The control rods in a nuclear fission reactor are rods made of boron that are placed in a reactor core. Which of the following describes the purpose of control rods in a nuclear fission reactor? a) Control rods are used to speed up the fission neutrons such that it is more likely that they will interact with another fissionable nucleus and cause it to split. b) Control rods are used to slow down the fission neutrons such that it is more likely that they will interact with another fissionable nucleus. c) Control rods are used to remove heat from the reactor core, which is used to make steam for power generation. d) Control rods are used to absorb some of the neutrons. This keeps the chain reaction under control.

Okay, since all of our answer options can’t fit in the same screen, let’s summarize them briefly. Option a says that the general purpose of control rods in a nuclear fission reactor is to speed up the neutrons in that reactor. Option b said that the purpose is to slow down neutrons in a reactor. Option c says that control rods are there to remove heat from the core. And option d says that their purpose is to absorb some of the neutrons in the core.

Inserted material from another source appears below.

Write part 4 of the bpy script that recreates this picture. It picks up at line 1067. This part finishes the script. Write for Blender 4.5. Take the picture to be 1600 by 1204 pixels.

When we think about a chain reaction in a reactor core, the overall idea is that a single neutron runs into a fissionable atom. And then that atom itself releases three more neutrons. Then each one of those neutrons can go and run into its own fissionable atom and create yet three more. Then each one of those neutrons can create three more of its own through another fission reaction, and so forth and so on. This is what it means for a chain reaction to speed up.

Not only does the reaction continue, but it grows as it does. Control rods are used in the reactor core to keep this reaction from growing at a higher and higher rate. Ideally, from a power generation perspective, it would continue but at a manageable steady rate. To help that happen, control rods are made of boron, which are likely to absorb these fission neutrons. So, instead of a particular neutron going on to increase the rate of this chain reaction, instead, it’s absorbed by the control rod. That way fewer overall neutrons exist. And therefore, the reaction rate is kept under control.

We see then that the function of control rods is to absorb some of the neutrons in this reaction. And that is answer option d which says that control rods are used to absorb some of the neutrons. This keeps the chain reaction under control. Now, let’s look at part two of this question.

Part two asks: Does removing the control rods from the core of the reactor increase or decrease the rate of the chain reaction?

In part one of this question, we saw that when no control rods are in place in the reactor core, the reactor is free to propagate and grow at an increasing rate. The control rods, which are put in the reactor core in order to soak up some of these neutrons and keep the reaction rate from getting out of control, are unable to do that, of course, when they’re removed from the reactor core.

In that case, so long as there continues to be fissionable atoms within the core, the reaction can continue growing at an ever-increasing rate. Since the purpose of the control rods is to decrease the rate of the chain reaction, removing them increases it. This is the effect of removing control rods from the reactor core.